■ Problem requirements:
Will you quote precisely the lines that run from the top of the material below to the line containing "T, TR = 0.12, 0.07", both ends included?

— START —

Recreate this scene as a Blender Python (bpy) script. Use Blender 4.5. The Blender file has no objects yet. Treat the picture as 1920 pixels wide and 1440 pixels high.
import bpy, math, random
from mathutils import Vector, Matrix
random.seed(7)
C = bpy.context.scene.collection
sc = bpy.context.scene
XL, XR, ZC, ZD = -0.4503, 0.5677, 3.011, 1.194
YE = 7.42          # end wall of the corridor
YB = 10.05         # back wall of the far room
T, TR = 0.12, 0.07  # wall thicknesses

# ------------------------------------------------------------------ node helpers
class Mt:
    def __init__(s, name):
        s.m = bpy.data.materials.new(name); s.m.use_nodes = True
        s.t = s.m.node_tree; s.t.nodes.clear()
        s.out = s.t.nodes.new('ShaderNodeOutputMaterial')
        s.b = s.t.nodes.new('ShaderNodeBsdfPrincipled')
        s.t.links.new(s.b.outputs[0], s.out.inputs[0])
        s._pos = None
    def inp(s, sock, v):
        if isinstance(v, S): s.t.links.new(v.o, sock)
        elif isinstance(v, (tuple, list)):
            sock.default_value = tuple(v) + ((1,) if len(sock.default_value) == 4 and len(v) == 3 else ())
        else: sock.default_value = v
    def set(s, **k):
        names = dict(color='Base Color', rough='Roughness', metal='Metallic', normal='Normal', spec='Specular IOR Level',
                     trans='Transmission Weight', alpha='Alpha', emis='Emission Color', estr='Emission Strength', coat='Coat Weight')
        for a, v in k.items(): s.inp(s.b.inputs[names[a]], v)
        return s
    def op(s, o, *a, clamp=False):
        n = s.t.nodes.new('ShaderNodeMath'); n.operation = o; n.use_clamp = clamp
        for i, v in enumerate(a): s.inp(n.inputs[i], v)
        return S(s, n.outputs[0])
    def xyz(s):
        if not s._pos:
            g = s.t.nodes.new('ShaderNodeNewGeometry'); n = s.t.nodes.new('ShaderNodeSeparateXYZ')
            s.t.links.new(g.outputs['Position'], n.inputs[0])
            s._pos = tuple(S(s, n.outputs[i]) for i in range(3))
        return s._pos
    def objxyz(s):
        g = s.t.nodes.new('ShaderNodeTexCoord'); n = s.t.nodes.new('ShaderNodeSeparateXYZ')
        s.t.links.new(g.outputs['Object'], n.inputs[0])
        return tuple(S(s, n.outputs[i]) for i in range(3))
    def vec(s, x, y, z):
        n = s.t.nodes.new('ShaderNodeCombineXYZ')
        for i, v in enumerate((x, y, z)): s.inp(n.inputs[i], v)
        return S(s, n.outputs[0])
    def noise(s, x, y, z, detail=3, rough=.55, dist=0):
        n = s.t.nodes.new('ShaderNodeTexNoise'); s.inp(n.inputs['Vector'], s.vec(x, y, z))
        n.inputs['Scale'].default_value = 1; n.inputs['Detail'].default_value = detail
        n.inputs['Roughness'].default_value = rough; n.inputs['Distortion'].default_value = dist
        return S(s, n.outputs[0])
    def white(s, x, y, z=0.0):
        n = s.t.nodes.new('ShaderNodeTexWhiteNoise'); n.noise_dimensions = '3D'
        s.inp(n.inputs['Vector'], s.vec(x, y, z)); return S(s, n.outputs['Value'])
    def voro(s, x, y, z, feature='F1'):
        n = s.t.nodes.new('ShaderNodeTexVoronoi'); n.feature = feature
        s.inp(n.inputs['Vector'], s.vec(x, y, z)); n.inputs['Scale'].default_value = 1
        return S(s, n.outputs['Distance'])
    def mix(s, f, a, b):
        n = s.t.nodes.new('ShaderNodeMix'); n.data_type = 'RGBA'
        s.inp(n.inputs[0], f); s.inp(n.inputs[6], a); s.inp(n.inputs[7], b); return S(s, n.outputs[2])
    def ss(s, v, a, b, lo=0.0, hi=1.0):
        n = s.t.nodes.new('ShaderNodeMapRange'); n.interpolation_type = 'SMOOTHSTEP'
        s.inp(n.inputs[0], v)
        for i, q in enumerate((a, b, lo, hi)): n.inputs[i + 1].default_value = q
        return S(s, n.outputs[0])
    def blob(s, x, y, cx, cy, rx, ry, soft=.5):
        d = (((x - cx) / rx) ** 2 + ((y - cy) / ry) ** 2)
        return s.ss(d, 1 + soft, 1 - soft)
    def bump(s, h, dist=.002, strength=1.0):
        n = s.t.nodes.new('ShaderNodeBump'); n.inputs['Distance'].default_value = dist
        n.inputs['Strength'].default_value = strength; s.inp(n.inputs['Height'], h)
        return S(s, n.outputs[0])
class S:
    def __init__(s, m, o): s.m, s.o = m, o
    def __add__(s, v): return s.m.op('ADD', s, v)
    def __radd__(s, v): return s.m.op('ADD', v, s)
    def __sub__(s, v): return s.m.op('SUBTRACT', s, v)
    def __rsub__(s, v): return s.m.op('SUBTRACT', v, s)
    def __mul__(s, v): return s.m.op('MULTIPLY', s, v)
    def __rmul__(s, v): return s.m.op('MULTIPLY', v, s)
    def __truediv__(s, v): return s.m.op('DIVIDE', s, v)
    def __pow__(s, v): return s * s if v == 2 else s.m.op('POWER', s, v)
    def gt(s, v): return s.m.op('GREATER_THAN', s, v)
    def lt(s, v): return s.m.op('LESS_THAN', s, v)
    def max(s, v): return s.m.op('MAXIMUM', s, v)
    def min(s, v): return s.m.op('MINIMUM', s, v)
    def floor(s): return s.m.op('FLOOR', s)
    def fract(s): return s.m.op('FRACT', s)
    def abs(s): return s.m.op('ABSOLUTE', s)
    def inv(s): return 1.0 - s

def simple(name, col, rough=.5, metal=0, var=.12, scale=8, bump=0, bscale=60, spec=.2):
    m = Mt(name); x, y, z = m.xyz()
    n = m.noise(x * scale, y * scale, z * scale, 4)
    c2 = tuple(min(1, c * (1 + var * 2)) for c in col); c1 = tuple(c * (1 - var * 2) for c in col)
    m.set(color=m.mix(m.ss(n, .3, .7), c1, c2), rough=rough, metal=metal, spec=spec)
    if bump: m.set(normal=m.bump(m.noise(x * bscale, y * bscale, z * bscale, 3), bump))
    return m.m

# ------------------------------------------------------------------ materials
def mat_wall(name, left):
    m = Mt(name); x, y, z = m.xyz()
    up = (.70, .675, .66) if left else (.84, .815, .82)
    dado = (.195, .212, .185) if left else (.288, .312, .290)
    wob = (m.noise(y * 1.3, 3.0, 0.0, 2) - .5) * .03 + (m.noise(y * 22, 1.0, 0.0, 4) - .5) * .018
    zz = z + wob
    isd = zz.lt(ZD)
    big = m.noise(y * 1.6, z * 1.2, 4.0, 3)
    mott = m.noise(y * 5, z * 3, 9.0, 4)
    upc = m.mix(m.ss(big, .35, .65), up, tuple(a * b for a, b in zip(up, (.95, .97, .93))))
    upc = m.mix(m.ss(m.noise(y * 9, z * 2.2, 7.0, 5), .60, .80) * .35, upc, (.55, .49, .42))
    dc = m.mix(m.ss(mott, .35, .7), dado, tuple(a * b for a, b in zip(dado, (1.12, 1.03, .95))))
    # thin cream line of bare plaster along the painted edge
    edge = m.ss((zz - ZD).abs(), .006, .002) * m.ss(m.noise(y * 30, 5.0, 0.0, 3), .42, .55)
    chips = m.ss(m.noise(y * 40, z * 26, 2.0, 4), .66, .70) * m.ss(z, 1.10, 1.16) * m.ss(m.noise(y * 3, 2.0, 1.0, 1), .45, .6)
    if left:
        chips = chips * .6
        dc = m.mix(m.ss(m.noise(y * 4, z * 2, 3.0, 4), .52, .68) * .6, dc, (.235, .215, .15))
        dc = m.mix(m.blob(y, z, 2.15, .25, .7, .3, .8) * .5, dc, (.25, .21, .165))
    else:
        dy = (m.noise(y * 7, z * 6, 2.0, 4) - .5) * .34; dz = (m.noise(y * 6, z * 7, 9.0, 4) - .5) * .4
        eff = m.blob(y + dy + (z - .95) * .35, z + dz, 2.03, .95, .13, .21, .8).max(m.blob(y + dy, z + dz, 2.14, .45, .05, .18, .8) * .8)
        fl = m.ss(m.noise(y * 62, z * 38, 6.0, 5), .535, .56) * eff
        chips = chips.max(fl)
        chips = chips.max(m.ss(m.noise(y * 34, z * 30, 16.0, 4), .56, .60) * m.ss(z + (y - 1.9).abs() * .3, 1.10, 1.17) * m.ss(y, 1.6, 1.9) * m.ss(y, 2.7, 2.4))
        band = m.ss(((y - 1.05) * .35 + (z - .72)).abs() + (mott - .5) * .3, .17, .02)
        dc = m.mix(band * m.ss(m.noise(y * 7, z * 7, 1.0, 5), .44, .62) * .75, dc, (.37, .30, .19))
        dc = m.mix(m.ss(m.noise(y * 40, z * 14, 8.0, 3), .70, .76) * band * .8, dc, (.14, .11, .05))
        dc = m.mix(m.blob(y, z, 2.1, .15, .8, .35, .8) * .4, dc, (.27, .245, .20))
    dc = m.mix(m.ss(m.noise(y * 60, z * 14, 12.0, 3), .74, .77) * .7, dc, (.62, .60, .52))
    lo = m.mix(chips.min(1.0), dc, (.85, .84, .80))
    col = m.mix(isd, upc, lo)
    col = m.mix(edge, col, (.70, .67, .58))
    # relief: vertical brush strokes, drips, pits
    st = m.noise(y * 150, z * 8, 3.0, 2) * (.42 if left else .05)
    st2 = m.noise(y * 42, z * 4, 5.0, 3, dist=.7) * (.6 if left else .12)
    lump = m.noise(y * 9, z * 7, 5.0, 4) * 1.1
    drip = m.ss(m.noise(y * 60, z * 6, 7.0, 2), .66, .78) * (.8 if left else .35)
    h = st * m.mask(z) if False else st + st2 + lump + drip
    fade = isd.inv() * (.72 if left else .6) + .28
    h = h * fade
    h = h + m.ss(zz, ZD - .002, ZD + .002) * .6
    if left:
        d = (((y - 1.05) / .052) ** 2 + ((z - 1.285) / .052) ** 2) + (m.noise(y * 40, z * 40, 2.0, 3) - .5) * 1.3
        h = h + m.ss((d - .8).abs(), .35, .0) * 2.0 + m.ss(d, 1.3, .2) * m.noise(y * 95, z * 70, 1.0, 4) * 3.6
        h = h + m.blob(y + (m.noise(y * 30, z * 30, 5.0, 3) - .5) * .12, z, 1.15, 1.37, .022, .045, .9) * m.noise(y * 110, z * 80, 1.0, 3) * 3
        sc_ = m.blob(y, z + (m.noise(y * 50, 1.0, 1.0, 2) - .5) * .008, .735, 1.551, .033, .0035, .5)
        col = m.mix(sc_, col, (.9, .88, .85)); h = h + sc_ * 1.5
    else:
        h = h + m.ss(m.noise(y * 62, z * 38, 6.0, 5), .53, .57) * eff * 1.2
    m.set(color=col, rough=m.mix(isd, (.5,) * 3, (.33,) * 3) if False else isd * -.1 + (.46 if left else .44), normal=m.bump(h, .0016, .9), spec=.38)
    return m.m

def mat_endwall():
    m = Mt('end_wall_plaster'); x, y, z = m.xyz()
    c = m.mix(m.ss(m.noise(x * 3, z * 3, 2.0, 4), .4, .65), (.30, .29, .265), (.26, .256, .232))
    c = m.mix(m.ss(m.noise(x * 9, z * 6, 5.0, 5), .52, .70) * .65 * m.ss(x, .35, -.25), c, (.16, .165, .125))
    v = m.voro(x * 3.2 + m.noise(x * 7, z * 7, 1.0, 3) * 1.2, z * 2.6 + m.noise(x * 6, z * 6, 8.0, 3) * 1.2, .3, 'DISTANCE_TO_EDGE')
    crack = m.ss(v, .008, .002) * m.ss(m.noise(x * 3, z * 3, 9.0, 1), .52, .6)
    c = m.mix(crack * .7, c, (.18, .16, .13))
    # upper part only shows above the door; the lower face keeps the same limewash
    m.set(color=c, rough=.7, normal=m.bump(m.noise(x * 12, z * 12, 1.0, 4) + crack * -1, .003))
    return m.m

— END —

■ Answer to this task:
Recreate this scene as a Blender Python (bpy) script. Use Blender 4.5. The Blender file has no objects yet. Treat the picture as 1920 pixels wide and 1440 pixels high.
import bpy, math, random
from mathutils import Vector, Matrix
random.seed(7)
C = bpy.context.scene.collection
sc = bpy.context.scene
XL, XR, ZC, ZD = -0.4503, 0.5677, 3.011, 1.194
YE = 7.42          # end wall of the corridor
YB = 10.05         # back wall of the far room
T, TR = 0.12, 0.07  # wall thicknesses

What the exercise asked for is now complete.